Saturday, November 18, 2006

I GO HUMBLE

I go humble
you're so curiously pure
only before you I'm humble

I go humble
you amaze me
only before you I'm humble

I should be arrested
for my emotional stunts
only before you I'm humble

I'm queen of provocation
I wake people up
only before you I'm humble

I go humble
I adore you
only before you I'm humble

I should be arrested
for my emotional stunts
only before you I'm humble


What's with all this about searching for truth. You can't even find your reflection in the pool. And she says and she says that she's ready for her for her task but I'm not so sure. You can you can write a thousand pages on the corner of your smile but you but you can't, no, put your finger on it. You'll separate the world before you before you even get out of bed. But you you just might you just might you just might

My dream was about a castle made of ice and aurora. We scaled the walls with picks and warm boots, and our coats were the colour of christmas. You told me of the snowflake on my eyelash, and I wanted to hold it and behold it and to examine it's structure for just a second, but my impatient breath took it away from me. It looked like a teardrop on the corner of my fingernail. When we had come to an aquamarine-coloured plateau, we laid down and rested on the warmest blanket. My breath turned to snow on the wind and blew down onto the valley below. So this is where snow comes from I thought on that platform thousands of feet up. The moon had moved halway across the sky when we started to climb again, inchworms back up the trunk of a tree. Now, were we going or were we returning? I wasn't altogether certain. The ice chipped around the pick, melting from the warmth of my body. I found, to my delight, that it dissolved into hot cocoa, spicy and warm in the way of chai tea with warm milk, not sweet but satisfying.

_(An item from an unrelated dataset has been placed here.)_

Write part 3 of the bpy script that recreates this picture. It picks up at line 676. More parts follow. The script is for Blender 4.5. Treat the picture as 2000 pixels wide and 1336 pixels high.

I want to watch some Grey's Anatomy, but I have to watch Dr.Strangelove for International Relations and try to catch up on some reading. Tomorrow is the Santa Claus Parade and I want to go with my sister and watch her watch it. That way it's more fun. I hope that this is the desire for my sister's happiness and not that decayed abhorrent lust for things youthful that seems to seep into and claim people as they age. I want nothing clouding her skyscape.

Mom called and told me she wanted to watch little women. It's funny how lame it sounds, but it's like re-living a sliver of life from that small house in the country, when the world was so much bigger. Now I can zoom in on that house from a satellite in space. Hmm.

Sunday, November 12, 2006

random thought

If I were a pothead, I would be really really fat.